Ebru’nun Cercis Murat Konağı’nın öyküsü çok yazıldı, burada tekrar etmeyeceğim. Mardin'de 90’lı yılların sonunda zor şartlarda sadece iyi yemek pişirmesini bilen kadınlarla Cercis Murat Konağı’nı kuran Ebru’ya bu başarısı ve ülkenin koşulları ilham vermiş.

İşletmesinde çalışan 5 kadın aşçı ile birlikte, Mardin’in geleneksel el sanatlarını yeniden yorumlayarak hediyelik takı, anahtarlık, tespihlerin üretildiği “Hayatım Yenibahar” atölyesini kurmuş ve bu proje bölgede yaşanan olumsuz gelişmeler sonucu ekonomik hayatın durma noktasına geldiği bir dönemde kadınlara umut vermiş. Şimdi 1. Caddede olağanüstü bir dükkan var adı da Hayatım Yenibahar… Yolunuz Mardin’e düşerse kaçırmayın derim…

SORGÜL BUĞDAYI

Mezopotamya’nın en eski buğday tohumu olarak bilinen “Sorgül” de toprakla buluştu geçen yıl. Gıda, Tarım ve Hayvancılık Bakanlığı, Birleşmiş Milletler Gıda ve Tarım Örgütü (FAO) ve Hayatım Yenibahar Derneği'nin ortaklaşa düzenlediği “Topraktan tabağa; yaşayan toprak, yerel tohum” projesini çok önemsemek gerek. Artuklu ilçesine bağlı Eryeri köyündeki arazilerde hayata geçirilen proje kapsamında toprağın korunması, iyi tarım uygulamaları, yerel tohumların bulunması, çoğaltılması ve gelecek nesillere aktarılması, yerel ürünlerle geleneksel gıda üretimi hedefleniyor. Projede Mardinli ve Suriyeli mülteci kadın çiftçilerin toplumsal entegrasyonu ve istihdamı için mesleki ve işbaşı eğitim faaliyetlerinin “Topraktan Tabağa Tarımsal Kalkınma Kooperatifleri” ile birlikte yürütülecek.

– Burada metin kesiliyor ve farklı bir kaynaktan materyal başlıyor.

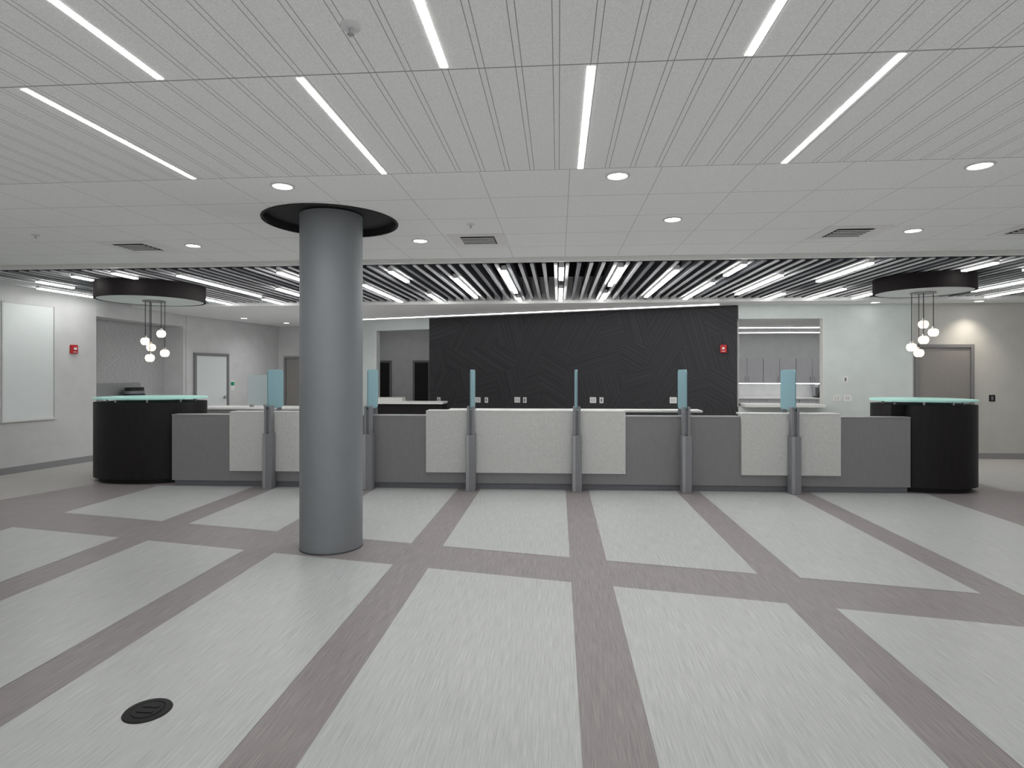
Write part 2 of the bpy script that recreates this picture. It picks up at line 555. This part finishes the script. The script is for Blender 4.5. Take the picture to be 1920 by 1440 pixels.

Ebru; Mezopotamya’nın bilinen en eski atalık durum buğday tohumu ‘sorgül’ü tohumluk olarak, Mardin ovasında ekerek iyi tarım uygulamaları ve geleneksel üretim teknikleri ile üreteceklerini söylüyor. Proje ekibi ve eğitim veren ziraat mühendislerinin tamamı kadınlardan oluşuyor.  Son ziyaretimizde ziraat mühendisleriyle tanıştırdı bizi… Hepsi de bize umut aşılayan genç kadınlarla tanışmak büyük mutluluktu…

ŞEMSE TEYZE

Ebru Baybara Demir’in bizimle tanıştırdığı bir başka kimlik de Şemse Teyze… Bakın nasıl anlatıyor onu:

Kitaplardan ne öğrenirsek öğrenelim yaşanmışlık ve tecrübenin yerini tutamaz! Kültürel tarım yöntemleri konusunda öğrendiğimiz birçok yöntemi sizlerle paylaşacağımı daha önce söylemiştim. Biz eğitim vermek üzere yola çıktığımız Eryeri’nde tanıdığımız ve kendisinden çok şey öğrenmemize vesile olan Şemse Teyze'yi anlatacağım size.

Eryeri’nde ilk buğday ekim töreninde tanıdım onu. 3 aydır projede eğitim alan kadınlardan sadece biri. 65 yaşında ve evli Şemse Teyze’nin 9 çocuğu ve 23 torunu var.

Çocukluğundan beri toprağın içinde yaşamış. Ailesi çiftçiymis. 20 yaşında evlenmiş. Kocası ve çocukları ile birlikte hep toprakta çalışmışlar. Suriye'deyken ekip biçtikleri toprak kendilerininmiş. 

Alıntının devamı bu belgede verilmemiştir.